▸ **WHAT YOU ARE ASKED TO DO**: Give again, verbatim, the lines between the line that contains "Write a Blender" and the line that contains "SUN_AZ = math.atan2(SUN_VEC.x, SUN_VEC.y)", counting both ends. Pictures are excluded from the copy.

================

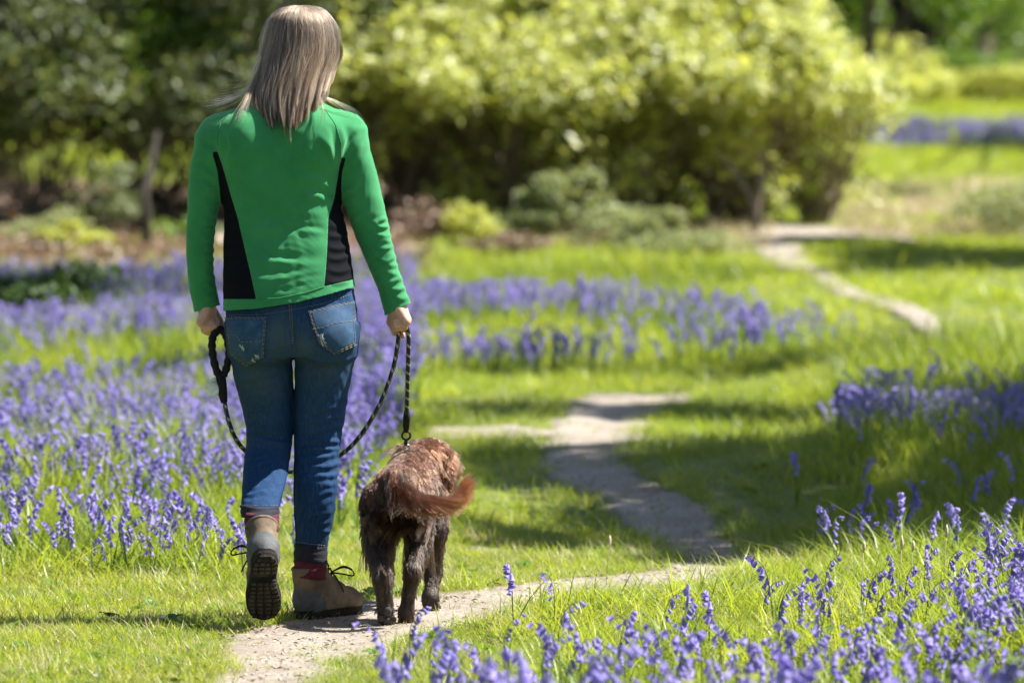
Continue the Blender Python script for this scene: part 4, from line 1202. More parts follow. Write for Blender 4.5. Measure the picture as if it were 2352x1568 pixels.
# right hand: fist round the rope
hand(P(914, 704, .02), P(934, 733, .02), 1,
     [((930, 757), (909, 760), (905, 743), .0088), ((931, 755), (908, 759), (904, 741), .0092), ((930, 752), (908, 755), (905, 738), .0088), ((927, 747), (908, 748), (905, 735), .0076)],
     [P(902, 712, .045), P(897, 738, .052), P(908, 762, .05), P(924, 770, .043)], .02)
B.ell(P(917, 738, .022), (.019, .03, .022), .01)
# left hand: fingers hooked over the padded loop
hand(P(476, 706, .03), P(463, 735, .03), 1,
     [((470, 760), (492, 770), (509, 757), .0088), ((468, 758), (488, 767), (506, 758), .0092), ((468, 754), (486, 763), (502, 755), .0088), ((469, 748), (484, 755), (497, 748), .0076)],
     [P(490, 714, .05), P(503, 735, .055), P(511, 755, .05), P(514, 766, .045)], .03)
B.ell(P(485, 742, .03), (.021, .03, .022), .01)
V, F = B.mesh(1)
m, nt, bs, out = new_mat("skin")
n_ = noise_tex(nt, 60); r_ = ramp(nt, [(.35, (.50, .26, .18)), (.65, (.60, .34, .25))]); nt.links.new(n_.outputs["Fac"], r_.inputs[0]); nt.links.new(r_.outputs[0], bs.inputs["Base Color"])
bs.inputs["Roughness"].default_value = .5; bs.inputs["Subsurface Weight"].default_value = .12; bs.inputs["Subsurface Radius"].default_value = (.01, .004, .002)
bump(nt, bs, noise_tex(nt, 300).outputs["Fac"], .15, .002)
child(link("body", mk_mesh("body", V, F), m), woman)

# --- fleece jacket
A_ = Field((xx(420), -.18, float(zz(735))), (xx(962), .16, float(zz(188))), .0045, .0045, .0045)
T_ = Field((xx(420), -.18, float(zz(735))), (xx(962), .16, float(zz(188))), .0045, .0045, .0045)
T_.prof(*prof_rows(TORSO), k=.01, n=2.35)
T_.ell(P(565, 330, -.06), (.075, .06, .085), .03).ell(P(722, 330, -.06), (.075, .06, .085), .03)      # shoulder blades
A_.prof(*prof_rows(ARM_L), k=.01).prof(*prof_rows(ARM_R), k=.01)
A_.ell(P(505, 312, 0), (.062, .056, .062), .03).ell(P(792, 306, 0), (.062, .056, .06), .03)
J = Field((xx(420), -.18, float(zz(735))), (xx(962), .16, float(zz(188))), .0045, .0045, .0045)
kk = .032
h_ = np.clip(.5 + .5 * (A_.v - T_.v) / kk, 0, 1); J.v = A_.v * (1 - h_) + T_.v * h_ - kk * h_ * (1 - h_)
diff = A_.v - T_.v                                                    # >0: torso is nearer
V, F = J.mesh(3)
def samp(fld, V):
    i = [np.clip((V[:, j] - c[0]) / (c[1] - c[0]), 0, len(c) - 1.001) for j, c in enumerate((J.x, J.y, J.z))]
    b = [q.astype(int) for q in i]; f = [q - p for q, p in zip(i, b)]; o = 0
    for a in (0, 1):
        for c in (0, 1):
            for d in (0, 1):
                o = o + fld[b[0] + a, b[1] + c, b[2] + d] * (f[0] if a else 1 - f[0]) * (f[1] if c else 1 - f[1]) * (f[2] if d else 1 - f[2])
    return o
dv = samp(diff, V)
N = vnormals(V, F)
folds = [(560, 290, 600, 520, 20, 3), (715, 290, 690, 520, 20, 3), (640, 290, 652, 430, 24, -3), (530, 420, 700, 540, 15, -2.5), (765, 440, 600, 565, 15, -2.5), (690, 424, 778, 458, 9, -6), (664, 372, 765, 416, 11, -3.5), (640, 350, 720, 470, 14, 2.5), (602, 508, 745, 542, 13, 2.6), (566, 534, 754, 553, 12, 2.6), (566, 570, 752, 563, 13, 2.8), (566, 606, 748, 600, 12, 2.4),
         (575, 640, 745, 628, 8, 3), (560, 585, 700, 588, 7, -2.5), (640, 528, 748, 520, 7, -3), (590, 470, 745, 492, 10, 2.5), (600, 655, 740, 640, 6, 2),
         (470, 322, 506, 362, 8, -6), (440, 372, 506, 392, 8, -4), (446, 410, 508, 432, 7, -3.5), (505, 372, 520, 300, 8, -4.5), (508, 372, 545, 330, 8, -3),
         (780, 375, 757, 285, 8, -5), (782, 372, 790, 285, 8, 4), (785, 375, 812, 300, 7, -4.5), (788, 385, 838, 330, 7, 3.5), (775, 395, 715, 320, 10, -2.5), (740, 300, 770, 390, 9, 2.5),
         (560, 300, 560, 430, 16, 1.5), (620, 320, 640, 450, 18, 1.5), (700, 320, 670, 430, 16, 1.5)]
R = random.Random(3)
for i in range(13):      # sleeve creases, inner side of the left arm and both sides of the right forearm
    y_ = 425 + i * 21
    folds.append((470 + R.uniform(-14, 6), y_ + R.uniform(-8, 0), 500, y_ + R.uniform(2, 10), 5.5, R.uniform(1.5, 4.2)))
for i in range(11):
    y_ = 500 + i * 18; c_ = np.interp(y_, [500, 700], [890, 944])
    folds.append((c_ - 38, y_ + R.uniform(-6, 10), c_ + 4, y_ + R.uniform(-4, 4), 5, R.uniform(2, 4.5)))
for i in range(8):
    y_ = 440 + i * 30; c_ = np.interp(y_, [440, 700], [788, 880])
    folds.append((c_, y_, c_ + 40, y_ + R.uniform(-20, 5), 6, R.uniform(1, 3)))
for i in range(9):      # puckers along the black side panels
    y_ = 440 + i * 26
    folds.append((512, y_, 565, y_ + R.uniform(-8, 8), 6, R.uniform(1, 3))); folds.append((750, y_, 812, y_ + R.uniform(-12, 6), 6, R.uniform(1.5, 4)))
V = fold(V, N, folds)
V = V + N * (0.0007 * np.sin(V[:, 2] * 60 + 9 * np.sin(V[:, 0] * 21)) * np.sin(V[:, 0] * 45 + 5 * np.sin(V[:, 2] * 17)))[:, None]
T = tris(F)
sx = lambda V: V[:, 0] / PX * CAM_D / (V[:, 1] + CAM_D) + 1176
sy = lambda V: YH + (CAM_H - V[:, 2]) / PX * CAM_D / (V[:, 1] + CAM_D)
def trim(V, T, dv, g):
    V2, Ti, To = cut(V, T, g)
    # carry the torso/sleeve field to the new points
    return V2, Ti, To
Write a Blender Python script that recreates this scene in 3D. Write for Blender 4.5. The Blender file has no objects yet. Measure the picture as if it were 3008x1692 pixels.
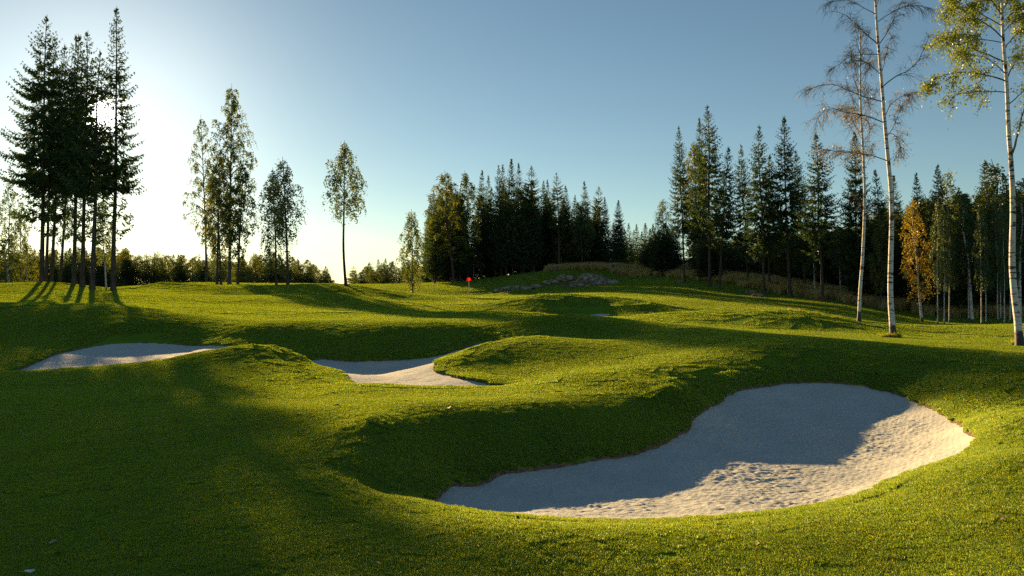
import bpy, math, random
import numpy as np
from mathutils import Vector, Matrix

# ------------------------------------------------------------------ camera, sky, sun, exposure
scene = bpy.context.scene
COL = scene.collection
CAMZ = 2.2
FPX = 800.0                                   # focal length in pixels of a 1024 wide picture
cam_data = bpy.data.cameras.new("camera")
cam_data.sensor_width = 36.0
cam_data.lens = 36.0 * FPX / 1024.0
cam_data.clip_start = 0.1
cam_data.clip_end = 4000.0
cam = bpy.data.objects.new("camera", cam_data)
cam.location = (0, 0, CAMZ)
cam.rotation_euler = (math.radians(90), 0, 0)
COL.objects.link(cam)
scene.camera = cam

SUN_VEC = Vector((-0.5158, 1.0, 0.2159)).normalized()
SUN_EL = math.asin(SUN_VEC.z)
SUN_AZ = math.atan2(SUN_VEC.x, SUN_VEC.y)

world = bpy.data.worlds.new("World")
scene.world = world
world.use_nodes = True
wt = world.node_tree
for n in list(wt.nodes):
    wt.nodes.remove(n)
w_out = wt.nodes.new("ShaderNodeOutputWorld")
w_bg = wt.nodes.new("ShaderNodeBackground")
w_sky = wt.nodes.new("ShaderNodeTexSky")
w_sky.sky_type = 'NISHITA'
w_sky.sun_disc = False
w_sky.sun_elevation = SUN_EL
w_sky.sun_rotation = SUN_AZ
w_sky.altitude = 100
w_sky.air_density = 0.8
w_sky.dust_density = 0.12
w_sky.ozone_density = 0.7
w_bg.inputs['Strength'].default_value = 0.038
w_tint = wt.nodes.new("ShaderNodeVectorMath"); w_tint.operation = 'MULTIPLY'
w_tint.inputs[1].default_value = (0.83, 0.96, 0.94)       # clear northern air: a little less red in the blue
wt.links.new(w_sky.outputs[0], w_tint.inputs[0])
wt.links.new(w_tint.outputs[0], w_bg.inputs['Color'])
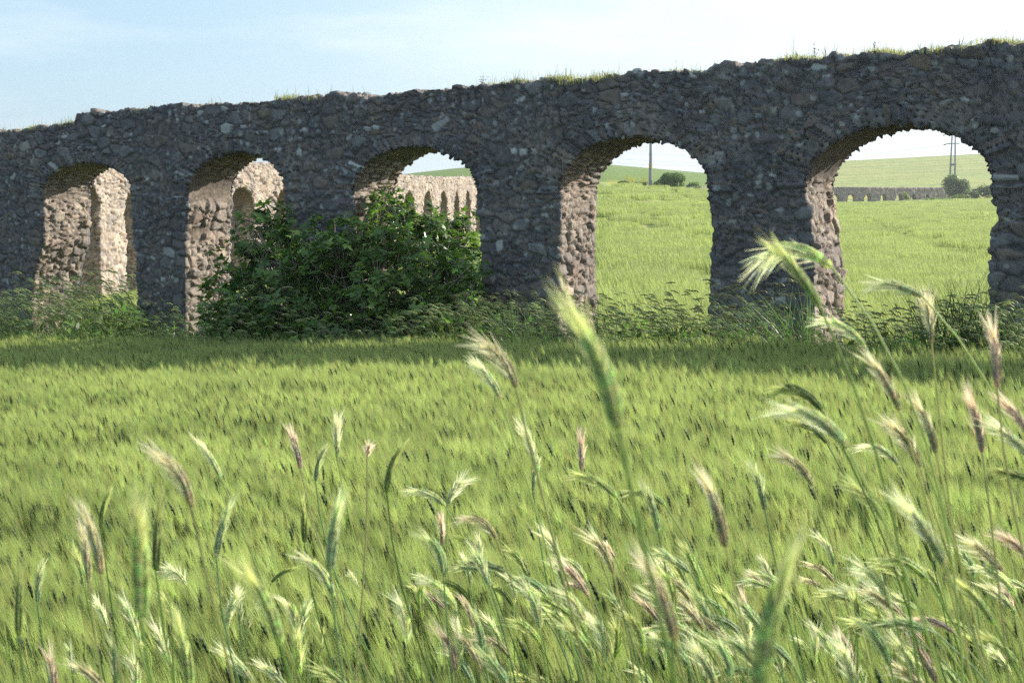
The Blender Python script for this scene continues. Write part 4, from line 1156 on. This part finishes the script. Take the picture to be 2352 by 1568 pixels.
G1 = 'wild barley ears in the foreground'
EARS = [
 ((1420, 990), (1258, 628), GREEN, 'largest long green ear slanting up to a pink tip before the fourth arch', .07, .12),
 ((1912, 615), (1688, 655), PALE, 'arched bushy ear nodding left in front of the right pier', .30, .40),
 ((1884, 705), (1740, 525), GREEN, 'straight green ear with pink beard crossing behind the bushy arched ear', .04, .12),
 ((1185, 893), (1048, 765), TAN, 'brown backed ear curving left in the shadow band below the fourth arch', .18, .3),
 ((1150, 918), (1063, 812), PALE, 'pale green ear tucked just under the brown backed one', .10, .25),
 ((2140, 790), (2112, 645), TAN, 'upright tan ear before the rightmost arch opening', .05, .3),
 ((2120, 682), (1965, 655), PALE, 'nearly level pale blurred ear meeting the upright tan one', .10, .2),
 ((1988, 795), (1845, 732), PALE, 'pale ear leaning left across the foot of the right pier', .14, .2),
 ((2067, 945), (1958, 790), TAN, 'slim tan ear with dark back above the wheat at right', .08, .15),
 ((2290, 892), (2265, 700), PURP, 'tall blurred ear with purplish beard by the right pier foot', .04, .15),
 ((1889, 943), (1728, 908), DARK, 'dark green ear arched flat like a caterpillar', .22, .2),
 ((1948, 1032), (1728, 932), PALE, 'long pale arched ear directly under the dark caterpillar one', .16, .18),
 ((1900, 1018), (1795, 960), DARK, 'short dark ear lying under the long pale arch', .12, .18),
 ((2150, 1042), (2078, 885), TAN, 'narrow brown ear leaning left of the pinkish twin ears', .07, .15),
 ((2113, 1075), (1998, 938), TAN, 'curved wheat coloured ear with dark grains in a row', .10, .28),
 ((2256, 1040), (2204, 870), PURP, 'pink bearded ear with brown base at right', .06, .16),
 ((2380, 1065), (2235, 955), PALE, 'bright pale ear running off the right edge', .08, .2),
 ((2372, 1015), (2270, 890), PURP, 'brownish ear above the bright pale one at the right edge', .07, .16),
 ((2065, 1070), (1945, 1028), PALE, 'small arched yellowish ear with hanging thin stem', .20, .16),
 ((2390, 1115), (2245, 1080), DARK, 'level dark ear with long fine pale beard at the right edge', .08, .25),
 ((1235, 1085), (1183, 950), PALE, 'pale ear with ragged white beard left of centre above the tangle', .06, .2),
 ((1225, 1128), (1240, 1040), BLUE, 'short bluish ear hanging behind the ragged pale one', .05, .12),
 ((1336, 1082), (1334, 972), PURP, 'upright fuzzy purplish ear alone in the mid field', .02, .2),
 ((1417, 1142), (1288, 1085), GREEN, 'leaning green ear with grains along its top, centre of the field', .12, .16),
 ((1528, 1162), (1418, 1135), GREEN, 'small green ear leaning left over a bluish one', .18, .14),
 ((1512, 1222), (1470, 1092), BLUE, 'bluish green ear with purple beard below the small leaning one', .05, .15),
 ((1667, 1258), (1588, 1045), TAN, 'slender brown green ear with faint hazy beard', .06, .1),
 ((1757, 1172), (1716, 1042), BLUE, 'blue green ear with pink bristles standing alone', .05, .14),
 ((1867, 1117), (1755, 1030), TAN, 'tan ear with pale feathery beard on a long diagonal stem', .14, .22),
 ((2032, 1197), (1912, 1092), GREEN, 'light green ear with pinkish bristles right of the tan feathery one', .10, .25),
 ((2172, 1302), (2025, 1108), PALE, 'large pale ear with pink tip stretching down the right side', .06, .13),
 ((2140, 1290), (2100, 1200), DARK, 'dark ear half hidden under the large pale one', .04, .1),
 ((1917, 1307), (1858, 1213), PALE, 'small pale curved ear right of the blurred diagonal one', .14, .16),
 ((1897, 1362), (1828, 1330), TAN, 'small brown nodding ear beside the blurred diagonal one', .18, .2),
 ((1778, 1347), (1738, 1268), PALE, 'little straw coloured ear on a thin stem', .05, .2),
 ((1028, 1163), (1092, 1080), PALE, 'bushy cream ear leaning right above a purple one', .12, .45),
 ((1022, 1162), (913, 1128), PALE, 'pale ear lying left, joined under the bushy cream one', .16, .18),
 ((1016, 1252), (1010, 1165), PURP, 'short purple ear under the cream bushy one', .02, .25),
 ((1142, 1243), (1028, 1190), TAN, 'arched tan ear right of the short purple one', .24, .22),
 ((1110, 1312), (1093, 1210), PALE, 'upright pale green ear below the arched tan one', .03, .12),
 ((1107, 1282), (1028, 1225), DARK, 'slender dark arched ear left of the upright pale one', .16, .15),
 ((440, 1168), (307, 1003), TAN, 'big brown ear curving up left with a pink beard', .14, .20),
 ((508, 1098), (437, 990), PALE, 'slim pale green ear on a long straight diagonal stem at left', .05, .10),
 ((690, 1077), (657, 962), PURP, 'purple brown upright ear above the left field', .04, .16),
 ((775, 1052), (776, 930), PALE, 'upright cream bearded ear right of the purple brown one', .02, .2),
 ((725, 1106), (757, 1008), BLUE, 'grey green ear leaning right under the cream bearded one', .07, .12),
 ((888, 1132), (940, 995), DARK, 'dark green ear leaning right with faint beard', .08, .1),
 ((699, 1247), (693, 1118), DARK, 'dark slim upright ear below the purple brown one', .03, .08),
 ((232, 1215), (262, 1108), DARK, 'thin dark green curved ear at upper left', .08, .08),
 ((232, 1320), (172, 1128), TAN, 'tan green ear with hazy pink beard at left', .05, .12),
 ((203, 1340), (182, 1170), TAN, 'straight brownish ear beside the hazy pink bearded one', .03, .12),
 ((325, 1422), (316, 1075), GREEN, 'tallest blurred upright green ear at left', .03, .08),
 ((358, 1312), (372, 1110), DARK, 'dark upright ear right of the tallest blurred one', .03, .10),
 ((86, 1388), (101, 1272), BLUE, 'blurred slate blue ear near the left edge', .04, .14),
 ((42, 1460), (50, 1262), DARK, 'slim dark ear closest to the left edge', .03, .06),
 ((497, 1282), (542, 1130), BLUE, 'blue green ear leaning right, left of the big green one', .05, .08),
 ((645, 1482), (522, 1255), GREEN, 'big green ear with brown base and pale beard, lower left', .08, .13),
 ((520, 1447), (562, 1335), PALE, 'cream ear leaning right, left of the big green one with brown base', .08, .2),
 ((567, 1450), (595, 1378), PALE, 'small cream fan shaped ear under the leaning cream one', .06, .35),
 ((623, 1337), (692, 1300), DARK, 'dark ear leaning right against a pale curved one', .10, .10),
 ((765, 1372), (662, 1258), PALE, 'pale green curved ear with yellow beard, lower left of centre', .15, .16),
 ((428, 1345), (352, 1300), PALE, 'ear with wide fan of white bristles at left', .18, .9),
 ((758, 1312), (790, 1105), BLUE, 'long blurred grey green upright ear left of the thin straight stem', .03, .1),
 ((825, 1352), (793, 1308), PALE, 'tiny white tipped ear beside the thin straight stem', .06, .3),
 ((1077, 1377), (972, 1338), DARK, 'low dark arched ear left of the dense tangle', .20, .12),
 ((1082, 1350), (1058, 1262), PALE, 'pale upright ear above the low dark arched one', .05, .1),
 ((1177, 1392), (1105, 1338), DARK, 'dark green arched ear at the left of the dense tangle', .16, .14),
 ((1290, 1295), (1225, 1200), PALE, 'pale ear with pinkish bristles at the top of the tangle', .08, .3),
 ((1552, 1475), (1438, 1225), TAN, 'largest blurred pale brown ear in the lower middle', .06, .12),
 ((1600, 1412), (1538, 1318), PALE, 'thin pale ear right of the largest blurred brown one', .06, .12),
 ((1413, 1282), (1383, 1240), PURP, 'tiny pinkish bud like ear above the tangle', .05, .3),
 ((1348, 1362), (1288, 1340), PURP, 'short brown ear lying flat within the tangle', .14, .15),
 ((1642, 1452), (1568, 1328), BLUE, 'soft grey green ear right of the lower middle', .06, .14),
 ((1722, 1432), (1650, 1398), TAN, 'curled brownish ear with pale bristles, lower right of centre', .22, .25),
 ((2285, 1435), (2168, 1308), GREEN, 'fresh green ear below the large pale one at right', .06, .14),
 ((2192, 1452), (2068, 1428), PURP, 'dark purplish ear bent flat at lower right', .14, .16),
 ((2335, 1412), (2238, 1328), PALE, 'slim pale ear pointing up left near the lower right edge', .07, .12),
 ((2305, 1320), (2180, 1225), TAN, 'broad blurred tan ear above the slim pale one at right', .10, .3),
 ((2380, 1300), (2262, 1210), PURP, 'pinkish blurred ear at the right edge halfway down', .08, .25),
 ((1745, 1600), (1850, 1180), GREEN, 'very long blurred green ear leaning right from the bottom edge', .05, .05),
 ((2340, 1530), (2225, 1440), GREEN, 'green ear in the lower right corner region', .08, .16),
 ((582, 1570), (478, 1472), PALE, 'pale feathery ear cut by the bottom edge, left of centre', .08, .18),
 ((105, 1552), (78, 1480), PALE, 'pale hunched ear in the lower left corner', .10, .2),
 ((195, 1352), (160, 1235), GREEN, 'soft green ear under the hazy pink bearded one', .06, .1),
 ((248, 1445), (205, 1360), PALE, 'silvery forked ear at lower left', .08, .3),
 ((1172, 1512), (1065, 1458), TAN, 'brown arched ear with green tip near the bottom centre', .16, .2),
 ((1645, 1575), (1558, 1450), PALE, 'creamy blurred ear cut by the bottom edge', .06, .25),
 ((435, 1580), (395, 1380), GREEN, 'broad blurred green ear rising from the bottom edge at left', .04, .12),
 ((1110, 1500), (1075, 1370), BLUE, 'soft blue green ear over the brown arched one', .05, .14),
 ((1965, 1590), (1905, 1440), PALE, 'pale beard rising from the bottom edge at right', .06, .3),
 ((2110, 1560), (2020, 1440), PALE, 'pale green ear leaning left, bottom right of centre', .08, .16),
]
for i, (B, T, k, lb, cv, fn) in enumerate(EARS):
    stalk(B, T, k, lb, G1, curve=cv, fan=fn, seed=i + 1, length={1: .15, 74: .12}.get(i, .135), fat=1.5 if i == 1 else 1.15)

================

▸ **REPLY**:
Write a Blender Python script that recreates this scene in 3D. Write for Blender 4.5. The Blender file has no objects yet. Measure the picture as if it were 3008x1692 pixels.
import bpy, math, random
import numpy as np
from mathutils import Vector, Matrix

# ------------------------------------------------------------------ camera, sky, sun, exposure
scene = bpy.context.scene
COL = scene.collection
CAMZ = 2.2
FPX = 800.0                                   # focal length in pixels of a 1024 wide picture
cam_data = bpy.data.cameras.new("camera")
cam_data.sensor_width = 36.0
cam_data.lens = 36.0 * FPX / 1024.0
cam_data.clip_start = 0.1
cam_data.clip_end = 4000.0
cam = bpy.data.objects.new("camera", cam_data)
cam.location = (0, 0, CAMZ)
cam.rotation_euler = (math.radians(90), 0, 0)
COL.objects.link(cam)
scene.camera = cam

SUN_VEC = Vector((-0.5158, 1.0, 0.2159)).normalized()
SUN_EL = math.asin(SUN_VEC.z)
SUN_AZ = math.atan2(SUN_VEC.x, SUN_VEC.y)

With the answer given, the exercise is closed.